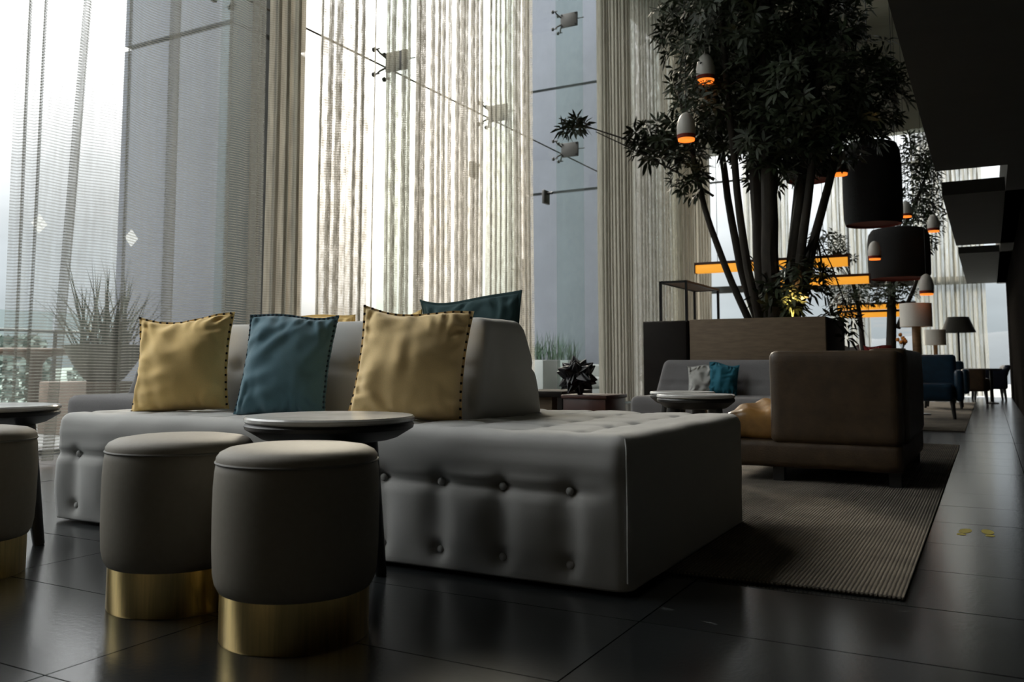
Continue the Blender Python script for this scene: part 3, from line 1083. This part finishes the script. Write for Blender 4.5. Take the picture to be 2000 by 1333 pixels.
# ------------------------------------------------------------------ low round tables
def low_table(loc, label, r=.25, hgt=.508, a0=0, name='low_table', group='low round marble-topped tables', legs=3):
    t = thing(name, label, 'table', loc, 0, group)
    b = B(); lathe(b, [(0, hgt - .018), (r - .006, hgt - .018), (r, hgt - .013), (r, hgt - .005), (r - .005, hgt), (0, hgt)], 72)
    finish('marble_top', b, 'white marble', t)
    b = B(); lathe(b, [(0, hgt - .070), (r * .72, hgt - .070), (r * .80, hgt - .064), (r * .985, hgt - .036), (r * .995, hgt - .026), (r * .97, hgt - .018), (0, hgt - .018)], 72)
    finish('apron', b, 'black wood', t)
    for k in range(legs):
        a = a0 + k * 2 * PI / legs
        c, s = math.cos(a), math.sin(a)
        b = B(); tube(b, [(c * r * .60, s * r * .60, hgt - .065), (c * r * .72, s * r * .72, hgt * .5), (c * r * .88, s * r * .88, 0)], [.034, .029, .020], 16)
        finish('leg', b, 'black wood', t)
    return t
low_table((-1.735, 2.045, 0), 'low round marble-topped table behind the nearest stools', a0=R(83))
low_table((-3.285, 1.93, 0), 'low round marble-topped table at the left edge of the photo', a0=R(28))
low_table((-1.275, 4.22, .012), 'front low round table before the grey sofa by the planter', r=.19, hgt=.502, a0=R(100), group='low round tables by the planter')
low_table((-1.60, 5.03, .012), 'rear low round table before the grey sofa by the planter', r=.19, hgt=.488, a0=R(40), group='low round tables by the planter')

# ------------------------------------------------------------------ grey tweed sofas
def tweed_sofa(loc, rz, label, L, seat_z=.455, back_z=.70, ins=.10, by=.56):
    """local: front faces -y, left end at x = 0"""
    t = thing('tweed_sofa', label, 'sofa', loc, rz, 'grey tweed sofas')
    b = B(); softbox(b, (0, 0, .14), (L, .82, seat_z), .055, .035, lambda p, n: .004 * noise.noise(p * 3))
    finish('seat', b, 'grey tweed', t, sharp=180)
    def bp(p):
        h = (p.z - seat_z) / (back_z - seat_z)
        q = p.copy()
        q.y += .10 * h
        q.x += .05 * h * (1 - min(1, (p.x - ins) / .4)) - .05 * h * (1 - min(1, (L - ins - p.x) / .4))
        return q
    def bd(p, n):
        d = 0
        if n.y < -.5:
            fx = p.x / .15
            dx = (fx - round(fx)) * .15
            zc = seat_z + .085
            d -= .010 * math.exp(-((p.z - zc) / .012) ** 2) + .012 * math.exp(-(dx * dx + (p.z - zc) ** 2) / .022 ** 2)
        return d
    b = B(); softbox(b, (ins, by, seat_z - .04), (L - ins, by + .2, back_z), .045, .022, bd, bp)
    finish('backrest', b, 'grey tweed', t, sharp=180)
    for x in (.15, L - .15):
        for y in (.12, .70):
            bb = B(); tube(bb, [(x, y, .15), (x, y, .0)], [.025, .018], 10)
            finish('leg', bb, 'black wood', t)
    return t
tweed_sofa((-2.56, 6.65, .012), 0, 'grey tweed sofa in front of the wooden planter', 1.4, .395, .685, .02)
tweed_sofa((-5.13, 3.50, 0), R(8), 'grey tweed sofa at the left by the window, behind the double-sided sofa', 1.45, .468, .775, .05, .45)
pillow('small_pillow', 'pale grey pillow on the tweed sofa by the planter', (-2.09, 7.12, .405), R(16), R(12), .235, .245, .11, 'pale grey cotton', 'pale grey cotton', 'navy thread', 9.0, 'pillows on the tweed sofa', dots=False)
pillow('small_pillow', 'petrol blue pillow on the tweed sofa by the planter', (-1.92, 7.13, .405), R(12), R(12), .235, .26, .11, 'petrol cotton', 'petrol cotton', 'navy thread', 11.0, 'pillows on the tweed sofa', dots=False, roll=R(5))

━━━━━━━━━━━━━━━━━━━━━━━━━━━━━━

Return each line exactly as written. Any picture gets left out.

Continue the Blender Python script for this scene: part 3, from line 1083. This part finishes the script. Write for Blender 4.5. Take the picture to be 2000 by 1333 pixels.
# ------------------------------------------------------------------ low round tables
def low_table(loc, label, r=.25, hgt=.508, a0=0, name='low_table', group='low round marble-topped tables', legs=3):
    t = thing(name, label, 'table', loc, 0, group)
    b = B(); lathe(b, [(0, hgt - .018), (r - .006, hgt - .018), (r, hgt - .013), (r, hgt - .005), (r - .005, hgt), (0, hgt)], 72)
    finish('marble_top', b, 'white marble', t)
    b = B(); lathe(b, [(0, hgt - .070), (r * .72, hgt - .070), (r * .80, hgt - .064), (r * .985, hgt - .036), (r * .995, hgt - .026), (r * .97, hgt - .018), (0, hgt - .018)], 72)
    finish('apron', b, 'black wood', t)
    for k in range(legs):
        a = a0 + k * 2 * PI / legs
        c, s = math.cos(a), math.sin(a)
        b = B(); tube(b, [(c * r * .60, s * r * .60, hgt - .065), (c * r * .72, s * r * .72, hgt * .5), (c * r * .88, s * r * .88, 0)], [.034, .029, .020], 16)
        finish('leg', b, 'black wood', t)
    return t
low_table((-1.735, 2.045, 0), 'low round marble-topped table behind the nearest stools', a0=R(83))
low_table((-3.285, 1.93, 0), 'low round marble-topped table at the left edge of the photo', a0=R(28))
low_table((-1.275, 4.22, .012), 'front low round table before the grey sofa by the planter', r=.19, hgt=.502, a0=R(100), group='low round tables by the planter')
low_table((-1.60, 5.03, .012), 'rear low round table before the grey sofa by the planter', r=.19, hgt=.488, a0=R(40), group='low round tables by the planter')

# ------------------------------------------------------------------ grey tweed sofas
def tweed_sofa(loc, rz, label, L, seat_z=.455, back_z=.70, ins=.10, by=.56):
    """local: front faces -y, left end at x = 0"""
    t = thing('tweed_sofa', label, 'sofa', loc, rz, 'grey tweed sofas')
    b = B(); softbox(b, (0, 0, .14), (L, .82, seat_z), .055, .035, lambda p, n: .004 * noise.noise(p * 3))
    finish('seat', b, 'grey tweed', t, sharp=180)
    def bp(p):
        h = (p.z - seat_z) / (back_z - seat_z)
        q = p.copy()
        q.y += .10 * h
        q.x += .05 * h * (1 - min(1, (p.x - ins) / .4)) - .05 * h * (1 - min(1, (L - ins - p.x) / .4))
        return q
    def bd(p, n):
        d = 0
        if n.y < -.5:
            fx = p.x / .15
            dx = (fx - round(fx)) * .15
            zc = seat_z + .085
            d -= .010 * math.exp(-((p.z - zc) / .012) ** 2) + .012 * math.exp(-(dx * dx + (p.z - zc) ** 2) / .022 ** 2)
        return d
    b = B(); softbox(b, (ins, by, seat_z - .04), (L - ins, by + .2, back_z), .045, .022, bd, bp)
    finish('backrest', b, 'grey tweed', t, sharp=180)
    for x in (.15, L - .15):
        for y in (.12, .70):
            bb = B(); tube(bb, [(x, y, .15), (x, y, .0)], [.025, .018], 10)
            finish('leg', bb, 'black wood', t)
    return t
tweed_sofa((-2.56, 6.65, .012), 0, 'grey tweed sofa in front of the wooden planter', 1.4, .395, .685, .02)
tweed_sofa((-5.13, 3.50, 0), R(8), 'grey tweed sofa at the left by the window, behind the double-sided sofa', 1.45, .468, .775, .05, .45)
pillow('small_pillow', 'pale grey pillow on the tweed sofa by the planter', (-2.09, 7.12, .405), R(16), R(12), .235, .245, .11, 'pale grey cotton', 'pale grey cotton', 'navy thread', 9.0, 'pillows on the tweed sofa', dots=False)
pillow('small_pillow', 'petrol blue pillow on the tweed sofa by the planter', (-1.92, 7.13, .405), R(12), R(12), .235, .26, .11, 'petrol cotton', 'petrol cotton', 'navy thread', 11.0, 'pillows on the tweed sofa', dots=False, roll=R(5))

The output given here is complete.